The trade-off, of course, is that manual testing is time- and resource-intensive and may vary with tester expertise. Yet it remains the most trustworthy and nuanced means of verifying that targets are not only technically compliant, but genuinely accessible.
Which approach is best?
Relying on a single testing method rarely delivers the full picture. A hybrid approach to testing WCAG 2.5.8 brings together the efficiency of automation, the contextual intelligence of AI, and the human insight of manual testing into a comprehensive and effective process.
Automated testing lays the foundation, it’s the most efficient way to capture broad, objective data across large-scale digital ecosystems. Automated tools can swiftly scan the DOM and CSS to identify interactive elements that fall below the 24 by 24 CSS pixel threshold or that lack adequate spacing from adjacent targets. This initial pass delivers speed, consistency, and scalability, surfacing high-probability issues that warrant deeper evaluation.
From there, AI-based testing introduces a new dimension: contextual understanding. Using computer vision and machine learning, AI systems simulate how humans perceive and interact with digital targets. They can differentiate between icons that appear small but have larger clickable zones, assess whether visual spacing meets usability expectations, and even emulate touch or pointer behavior across various devices. This layer of analysis goes beyond static measurements, it begins to approximate user experience. By interpreting design intent and visual affordance, AI helps filter out false positives from automation and highlights subtle usability concerns that purely code-based tools overlook.
The final and most critical layer is manual testing, where accessibility specialists bring human judgment and empathy into the equation. Manual testing validates findings through real-world interaction, testing with mouse, touch, keyboard, and assistive technologies, to determine whether users can consistently and confidently activate controls. It’s here that teams uncover the nuances automation and AI can’t capture: overlapping hit areas, dynamic layouts, custom widgets, and contextual usability barriers.

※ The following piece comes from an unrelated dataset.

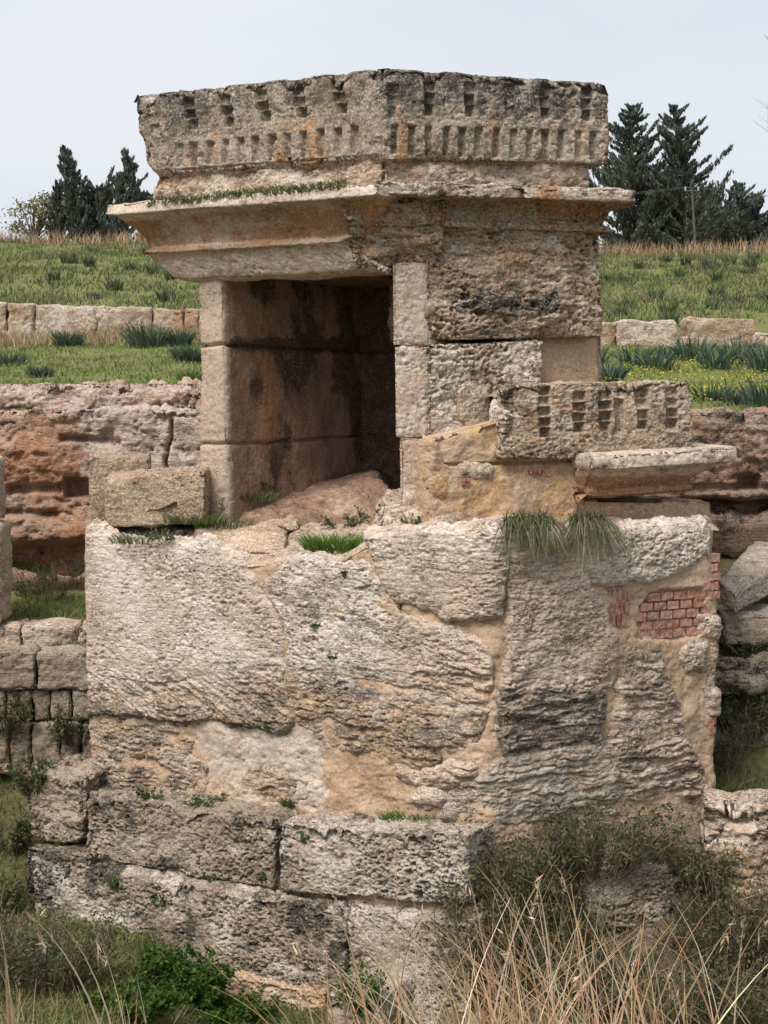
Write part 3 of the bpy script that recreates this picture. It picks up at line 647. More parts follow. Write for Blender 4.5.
# --- ledge on top of the base
def ledge():
    S = np.arange(BASE.s0, BASE.s1, .022); Pp, Nn = BASE.pos(S); W = np.arange(0, 1.0, .022)
    zt = []
    A = np.array(TOPP, float)
    px0, _ = proj(Pp+[0, 0, zy(530, 12.7)])
    for i in range(len(S)):
        y = np.interp(px0[i], A[:, 0], A[:, 1]); r = ray(px0[i], y); t = Pp[i, 1]/r[1]; zt.append(EYE+r[2]*t)
    zt = np.array(zt); fr = (S > BASE.knots[1]-.02) & (S < BASE.knots[3]); zt[S <= BASE.knots[1]] = zt[fr][0]; zt[S >= BASE.knots[3]] = zt[fr][-1]
    nu, nv = len(S), len(W); V = np.repeat(Pp, nv, 0)-np.repeat(Nn, nv, 0)*np.tile(W-.012, nu)[:, None]
    left = np.repeat((px0 < 430), nv)
    V[:, 2] = np.repeat(zt, nv)-.015+np.where(left, .28, .05)*np.tile(W, nu)+.05*fbm(V*np.array([3, 3, 0])+5, 4)*np.tile(sstep(.0, .2, W), nu)-.05*np.tile(sstep(.04, -.0, W), nu)
    i = np.arange(nu*nv).reshape(nu, nv); Q = np.stack([i[:-1, :-1], i[1:, :-1], i[1:, 1:], i[:-1, 1:]], -1).reshape(-1, 4)
    mesh('ledge', V, Q, M_pale, TB, {'wear': wear_arr(V, (.3, .35, .2))})
ledge()
pl2 = [BL-nL*.8+uL*.0, BC-(nL+nR)*.5, BR-nR*.6, E_R-nR*2.4, A0-nL*2.6]
prism('chamber_floor', pl2, zy(830, 12.5), zy(521, 13.6), M_int, TB, (.3, .4, .1))
# fallen slab inside the doorway, flat slab before it
w_sl = lambda V: np.stack([.12+.3*fbm(V*2, 3), .3+.35*fbm(V*3+4, 3), .25+.4*fbm(V*1.8+3, 3)], 1)
hexa('fallen_floor_slab', [P(268, 552, 13.55), P(396, 512, 14.2), P(382, 472, 14.8), P(238, 519, 13.9), P(236, 536, 14.7), P(396, 503, 15.7), P(374, 469, 15.7), P(224, 506, 14.7)], M_int, TB, res=.013, amp=.022, freq=3, chip=.09, chipw=.04, strata=.016, sfreq=10, wear=w_sl, pit=.025)
hexa('fallen_floor_slab', [P(214, 540, 13.75), P(300, 530, 13.7), P(296, 517, 13.85), P(216, 527, 13.9), P(216, 532, 14.6), P(310, 524, 14.6), P(306, 506, 14.7), P(214, 512, 14.7)], M_up, TB, res=.013, amp=.02, freq=3, chip=.07, chipw=.04, strata=.01, wear=(.35, .15, .4), pit=.02)
hexa('floor_slab', [P(190, 548, 13.6), P(285, 556, 13.25), P(288, 533, 13.45), P(193, 531, 13.7), P(190, 545, 14.3), P(290, 548, 14.2), P(292, 512, 14.3), P(200, 514, 14.3)], M_pale, TB, res=.016, amp=.03, chip=.05, wear=(.5, .1, .3), strata=.012, pit=.01)
hexa('floor_slab', [P(372, 540, 12.75), P(432, 532, 12.75), P(430, 508, 12.9), P(378, 510, 12.95), P(372, 525, 13.6), P(430, 520, 13.6), P(430, 488, 13.7), P(385, 488, 13.7)], M_up, TB, res=.016, amp=.05, chip=.10, wear=(.2, .2, .45), pit=.03)
hexa('wall_stone', [P(92, 530, 14.35), P(152, 528, 14.4), P(150, 455, 14.4), P(88, 456, 14.35), P(94, 526, 14.8), P(153, 524, 14.8), P(152, 453, 14.8), P(91, 453, 14.8)], M_up, TB, res=.016, amp=.02, chip=.04, wear=(.2, .35, .2), pit=.02)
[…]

When combined, these methods form a layered, hybrid approach that merges the efficiency and precision of technology with the accuracy and empathy of human evaluation. This isn’t just about achieving WCAG 2.5.8 conformance, it’s about ensuring that every interactive target is both technically compliant and functionally usable. The result is a digital experience that works for everyone, everywhere, rooted not just in compliance, but in inclusive, real-world accessibility.